GeoMetWatch Corp. v. Utah State Univ. Research Found.
428 P.3d 1064
Utah2018Background
- GeoMetWatch sued USU-owned nonprofits USURF and AWSF (and certain employees) in federal court alleging claims arising 2009–2014; the defendants moved for summary judgment arguing the Utah Governmental Immunity Act (Immunity Act) bars suit for failure to meet notice/undertaking conditions.
- The federal district court certified three Utah-law questions to the Utah Supreme Court about (1) whether USURF/AWSF qualify as governmental entities ("other instrumentality of the state" or "other public corporation") under the Immunity Act; (2) whether the Act’s jurisdiction and venue provisions limit the Act’s waiver of immunity to Utah district courts; and (3) whether the Attorney General or any litigant can waive those jurisdiction/venue provisions.
- USURF and AWSF are 501(c)(3) nonprofits wholly owned and operated by Utah State University; their boards are appointed by USU and they were formed to carry out USU functions.
- The Utah Supreme Court set out a legal standard for identifying an "instrumentality of the state" but declined to determine whether USURF or AWSF meet it, leaving that factual application to the federal district court.
- The Court declined to define "public corporation" under the Immunity Act because the parties’ briefing was insufficient and the term appears inconsistently across Utah law; the Court exercised discretion not to answer the public-corporation question.
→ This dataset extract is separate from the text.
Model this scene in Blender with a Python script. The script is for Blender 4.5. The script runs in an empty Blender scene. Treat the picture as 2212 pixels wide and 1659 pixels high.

- The Court also declined to answer the second and third certified questions (jurisdiction/venue as conditions to waiver and waiver authority) because those questions are contingent on the district court first finding one of the entities is covered by the Immunity Act; the opinion discusses interpretive approaches and potential issues to guide possible future certification.
Issues
| Issue | Plaintiff's Argument | Defendant's Argument | Held |
|---|---|---|---|
| 1. Whether USURF/AWSF are "other instrumentality of the state" under the Immunity Act | GeoMetWatch: terms are terms‑of‑art and should incorporate broad common‑law/other‑state tests to classify entities as governmental | USURF/AWSF: they are instrumentalities because they are USU‑owned, USU‑controlled nonprofits created to carry out USU functions | Court: articulated ordinary‑meaning test (use dictionaries + ejusdem generis/noscitur a sociis to read the catchall against the listed state entities) but left factual application to district court; declined to treat the phrases as established terms of art |
| 2. Whether sections 63G‑7‑501/502 limit Immunity Act waivers to suits in Utah district courts (i.e., are jurisdiction/venue provisions conditions to waiver?) | GeoMetWatch: Eleventh Amendment controls sovereign‑immunity in federal court; Immunity Act cannot limit federal jurisdiction | Defendants: the Act’s jurisdiction/venue provisions reflect the Legislature’s conditions on waiver and thus limit where and how waiver operates | Court: construed the district court’s likely question as whether jurisdiction/venue provisions are conditions to the statutory waiver of immunity (i.e., affect waiver of liability); declined to answer pending determination that entity is covered, but explained relevance of strict‑compliance doctrine |
| 3. Whether the Attorney General or any litigant can waive the Immunity Act’s jurisdiction/venue provisions | GeoMetWatch: Eleventh Amendment waiver can be express or implied; waiver may occur in federal practice | Defendants: legislative scheme and separation‑of‑powers concerns limit or preclude waiver by private parties or executive counsel | Court: declined to answer on the merits; identified multiple subissues (who may waive, whether silence/forfeiture or equitable estoppel can operate, and separation‑of‑powers limits) and noted prior Utah cases give mixed signals about estoppel and waiver |
| 4. Whether "public corporation" in the Immunity Act should be defined by importing other statutory definitions | GeoMetWatch: N/A | USURF/AWSF: urge importing definition from Utah Code §63E‑1‑102(7) or dictionary definitions | Court: refused to import §63E‑1‑102(7) definition or create an overarching test because statutory context and varied usages across code make that approach inappropriate; declined to answer due to inadequate briefing |
Key Cases Cited
- Alden v. Maine, 527 U.S. 706 (discusses sovereign immunity as broader than the Eleventh Amendment)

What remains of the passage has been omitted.